Unsung heroes of the community: Marcel Klehr

As is so often the case in open source, I came aboard back in late 2016 mainly to scratch an itch.

Like many open source contributors, Marcel Klehr, who maintains the Bookmarks app for Nextcloud, was facing an issue that he couldn’t find a ready-made solution for. He had been starting to use more and more devices with browsers on them, and “quickly found [him]self missing the collection of bookmarks that had piled up on [his] main machine.”

Aware of a few solutions to bookmark syncing like functionalities built in browsers by vendors, or the non-free, third-party service X-Marks, he didn’t feel like any of those would be a perfect fit for him. While he does have a strong preference for Mozilla and appreciates “all the work they do”, he realized that “they are torn between making easy-to-use solutions that even my mother can use on the one hand and open, hackable solutions without any vendor lock-in on the other.” Marcel’s use case was more complex than what those tools could offer him:

I want to sync browser data between browsers from different vendors with an open solution that runs on my own server.

From user to contributor

The solution? Nextcloud. “As an avid Nextcloud user and hobbyist programmer I quickly settled on the already existing Nextcloud bookmarks app as a server-side base for syncing bookmarks across browsers and started sending in patches to Arthur, the original app author and maintainer.” Like it is often the case, one patch lead to another, and he became a regular Nextcloud contributor: “Patches turned into refactorings and a complete UI overhaul, followed by the introduction of folders into the app for a seamless exchange of bookmark data between browser and server.”

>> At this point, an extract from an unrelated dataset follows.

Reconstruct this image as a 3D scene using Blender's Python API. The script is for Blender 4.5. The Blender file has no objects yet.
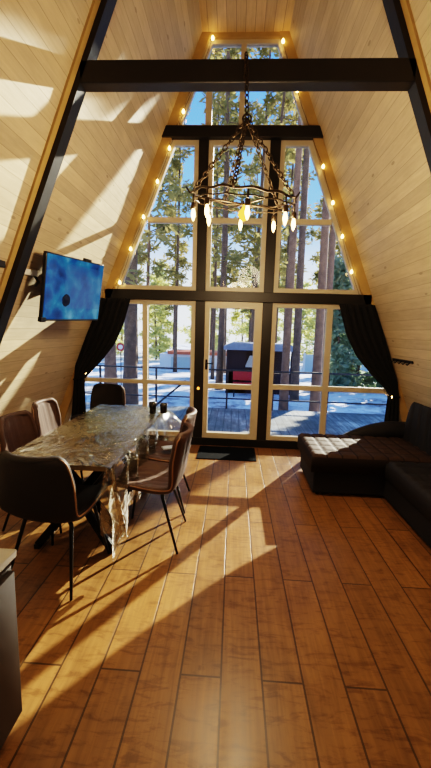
import bpy, bmesh, math, random
from mathutils import Vector, Matrix, noise
random.seed(7)
PI = math.pi
C = bpy.context.scene.collection
sc = bpy.context.scene

# ------------------------------------------------------------------ node helpers
def new_mat(name):
    m = bpy.data.materials.new(name); m.use_nodes = True
    nt = m.node_tree; nt.nodes.clear()
    return m, nt
def nd(nt, t, **kw):
    n = nt.nodes.new(t)
    for k, v in kw.items(): setattr(n, k, v)
    return n
def lk(nt, a, b): nt.links.new(a, b)
def setin(nt, sock, v):
    if hasattr(v, 'is_linked') or isinstance(v, bpy.types.NodeSocket): lk(nt, v, sock)
    else: sock.default_value = v
def mth(nt, op, a, b=0.0, c=0.0):
    n = nd(nt, 'ShaderNodeMath', operation=op)
    setin(nt, n.inputs[0], a); setin(nt, n.inputs[1], b); setin(nt, n.inputs[2], c)
    return n.outputs[0]
def mixc(nt, f, a, b, mode='MIX'):
    n = nd(nt, 'ShaderNodeMix', data_type='RGBA', blend_type=mode)
    setin(nt, n.inputs[0], f); setin(nt, n.inputs[6], a); setin(nt, n.inputs[7], b)
    return n.outputs[2]
def rgb(h): return (h[0], h[1], h[2], 1.0)
def ramp(nt, f, stops):
    n = nd(nt, 'ShaderNodeValToRGB'); e = n.color_ramp.elements
    while len(e) < len(stops): e.new(0.5)
    for i, (p, c) in enumerate(stops): e[i].position = p; e[i].color = rgb(c)
    setin(nt, n.inputs[0], f); return n.outputs[0]
def out(nt, sh):
    o = nd(nt, 'ShaderNodeOutputMaterial'); lk(nt, sh, o.inputs[0])
def pbsdf(nt, col, rough=.5, metal=0.0, normal=None, spec=.5, **kw):
    b = nd(nt, 'ShaderNodeBsdfPrincipled')
    setin(nt, b.inputs['Base Color'], col if isinstance(col, bpy.types.NodeSocket) else rgb(col))
    setin(nt, b.inputs['Roughness'], rough); b.inputs['Metallic'].default_value = metal
    b.inputs['Specular IOR Level'].default_value = spec
    if normal is not None: lk(nt, normal, b.inputs['Normal'])
    for k, v in kw.items(): b.inputs[k.replace('_', ' ')].default_value = v
    return b.outputs[0]
def objco(nt, scale=(1, 1, 1)):
    t = nd(nt, 'ShaderNodeTexCoord'); mp = nd(nt, 'ShaderNodeMapping'); mp.inputs['Scale'].default_value = scale
    lk(nt, t.outputs['Object'], mp.inputs[0]); return mp.outputs[0]
def noi(nt, vec, scale, detail=3, rough=.5, dist=0.0):
    n = nd(nt, 'ShaderNodeTexNoise'); lk(nt, vec, n.inputs['Vector'])
    n.inputs['Scale'].default_value = scale; n.inputs['Detail'].default_value = detail
    n.inputs['Roughness'].default_value = rough; n.inputs['Distortion'].default_value = dist
    return n.outputs['Fac']
def bump(nt, h, strength=.3, dist=.01):
    b = nd(nt, 'ShaderNodeBump'); b.inputs['Strength'].default_value = strength; b.inputs['Distance'].default_value = dist
    lk(nt, h, b.inputs['Height']); return b.outputs[0]

def simple(name, col, rough=.5, metal=0.0, var=.25, scale=20, spec=.5, bmp=0.0, **kw):
    m, nt = new_mat(name); v = objco(nt); f = noi(nt, v, scale)
    c = mixc(nt, f, rgb([x * (1 - var) for x in col]), rgb([min(1, x * (1 + var)) for x in col]))
    nrm = bump(nt, f, bmp, .005) if bmp else None
    out(nt, pbsdf(nt, c, rough, metal, nrm, spec, **kw)); return m

def plank_mat(name, base, axis, bw, off, lenax='Y', gap=.05, rough=.5, dark=.35, varboard=.35, knots=True, joints=None, spec=.4, grain=1.0, gloss_noise=0.0):
    """boards running along Y; `axis` gives the direction across the boards (object space)."""
    m, nt = new_mat(name)
    t = nd(nt, 'ShaderNodeTexCoord'); s = nd(nt, 'ShaderNodeSeparateXYZ'); lk(nt, t.outputs['Object'], s.inputs[0])
    across = s.outputs[axis]; along = s.outputs['Y']
    q = mth(nt, 'DIVIDE', mth(nt, 'SUBTRACT', across, off), bw)
    idx = mth(nt, 'FLOOR', q); fr = mth(nt, 'SUBTRACT', q, idx)
    edge = mth(nt, 'MINIMUM', fr, mth(nt, 'SUBTRACT', 1.0, fr))
    groove = mth(nt, 'LESS_THAN', edge, gap)
    rnd = nd(nt, 'ShaderNodeTexWhiteNoise', noise_dimensions='2D')
    comb = nd(nt, 'ShaderNodeCombineXYZ'); lk(nt, idx, comb.inputs[0])
    if joints:
        L, y0 = joints
        par = mth(nt, 'MODULO', mth(nt, 'ADD', idx, 200.0), 2.0)
        yy = mth(nt, 'DIVIDE', mth(nt, 'ADD', mth(nt, 'SUBTRACT', along, y0), mth(nt, 'MULTIPLY', par, L * .5)), L)
        iy = mth(nt, 'FLOOR', yy); fy = mth(nt, 'SUBTRACT', yy, iy)
        ey = mth(nt, 'MINIMUM', fy, mth(nt, 'SUBTRACT', 1.0, fy))
        groove = mth(nt, 'MAXIMUM', groove, mth(nt, 'LESS_THAN', ey, gap * bw / L))
        lk(nt, iy, comb.inputs[1])
    lk(nt, comb.outputs[0], rnd.inputs['Vector'])
    # grain: stretched noise, shifted per board
    sh = nd(nt, 'ShaderNodeVectorMath', operation='ADD'); lk(nt, t.outputs['Object'], sh.inputs[0])
    shc = nd(nt, 'ShaderNodeCombineXYZ'); lk(nt, mth(nt, 'MULTIPLY', rnd.outputs['Value'], 37.0), shc.inputs[1]); lk(nt, shc.outputs[0], sh.inputs[1])
    mp = nd(nt, 'ShaderNodeMapping'); mp.inputs['Scale'].default_value = (14, .9, 14); lk(nt, sh.outputs[0], mp.inputs[0])
    g = noi(nt, mp.outputs[0], 3.0 * grain, 5, .6, .6)
    mp2 = nd(nt, 'ShaderNodeMapping'); mp2.inputs['Scale'].default_value = (3, 1.4, 3); lk(nt, sh.outputs[0], mp2.inputs[0])
    g2 = noi(nt, mp2.outputs[0], 2.2, 4, .6)
    f = mth(nt, 'ADD', mth(nt, 'MULTIPLY', g, .55), mth(nt, 'MULTIPLY', g2, .45))
    lo = [x * (1 - varboard) for x in base]; hi = [min(1, x * (1 + varboard)) for x in base]
    col = ramp(nt, f, [(.30, lo), (.52, base), (.75, hi)])
    br = mth(nt, 'ADD', .88, mth(nt, 'MULTIPLY', rnd.outputs['Value'], .24))
    bc = nd(nt, 'ShaderNodeCombineColor'); [lk(nt, br, bc.inputs[i]) for i in range(3)]
    col = mixc(nt, 1.0, col, bc.outputs[0], 'MULTIPLY')
    if knots:
        vo = nd(nt, 'ShaderNodeTexVoronoi'); mk = nd(nt, 'ShaderNodeMapping'); mk.inputs['Scale'].default_value = (4, 1.6, 4)
        lk(nt, t.outputs['Object'], mk.inputs[0]); lk(nt, mk.outputs[0], vo.inputs['Vector']); vo.inputs['Scale'].default_value = 1.6
        kf = mth(nt, 'LESS_THAN', vo.outputs['Distance'], .085)
        col = mixc(nt, mth(nt, 'MULTIPLY', kf, .55), col, rgb([x * .35 for x in base]))
    col = mixc(nt, mth(nt, 'MULTIPLY', groove, .85), col, rgb([x * dark for x in base]))
    if not knots:
        mw = nd(nt, 'ShaderNodeMapping'); mw.inputs['Scale'].default_value = (2.2, 9, 1); lk(nt, sh.outputs[0], mw.inputs[0])
        wv = noi(nt, mw.outputs[0], 3.2, 5, .7, .8)
        wl_ = ramp(nt, wv, [(.36, (.55, .50, .45)), (.50, (1, 1, 1)), (.66, (1.0, 1.0, 1.0)), (.78, (1.35, 1.32, 1.25))])
        col = mixc(nt, .8, col, wl_, 'MULTIPLY')
    h = mth(nt, 'SUBTRACT', mth(nt, 'MULTIPLY', g, .15), groove)
    r = mth(nt, 'ADD', rough, mth(nt, 'MULTIPLY', mth(nt, 'SUBTRACT', g2, .5), gloss_noise)) if gloss_noise else rough
    out(nt, pbsdf(nt, col, r, 0, bump(nt, h, .35, .004), spec)); return m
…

The Bookmarks app as it is today lets Nextcloud users manage their bookmarks with tags, folders, screenshots and a quick search function that makes it easy to find them again. It has a full-fledged REST API allowing people to access and sync their data from different devices and even allows users to obtain RSS feeds of specific queries that can be used in a feed reader, like the Nextcloud News app, providing a read-it-later experience.

Expanding Bookmarks


Bookmark doesn’t come alone. Marcel is also working on floccus, an accompanying browser extension which serves as a browser client to the bookmarks app. “It bridges the gap between your browser bookmarks, Nextcloud and ultimately all your other browsers. Recently, KiwiBrowser started to support the web extension bookmarks API, making it the first browser on Android to support floccus.”

After the recent introduction of screenshots and folders as well as the option to switch between list and grid view, Marcel is currently focusing on incremental improvements “like improving performance and ironing out user interface quirks.”

The next milestone for the Bookmarks Nextcloud app: “the ability to share sets of bookmarks with other users, as well as a potential integration with other Nextcloud apps.” The next floccus version will sport an internationalized user interface and vastly improved sync performance.

More volunteers!

When asked about his hope for the future of Nextcloud, Marcel replies:

My hopes for the project are more volunteers. Passionate people with a love for open source, privacy and digital sovereignty.

He adds: “Personally, open source work has been one of the most rewarding activities I’ve been doing so far. It gives me the opportunity to learn new things that are, perhaps surprisingly, often not confined only to the technical aspects of the work, all while having fun and doing good at the same time.”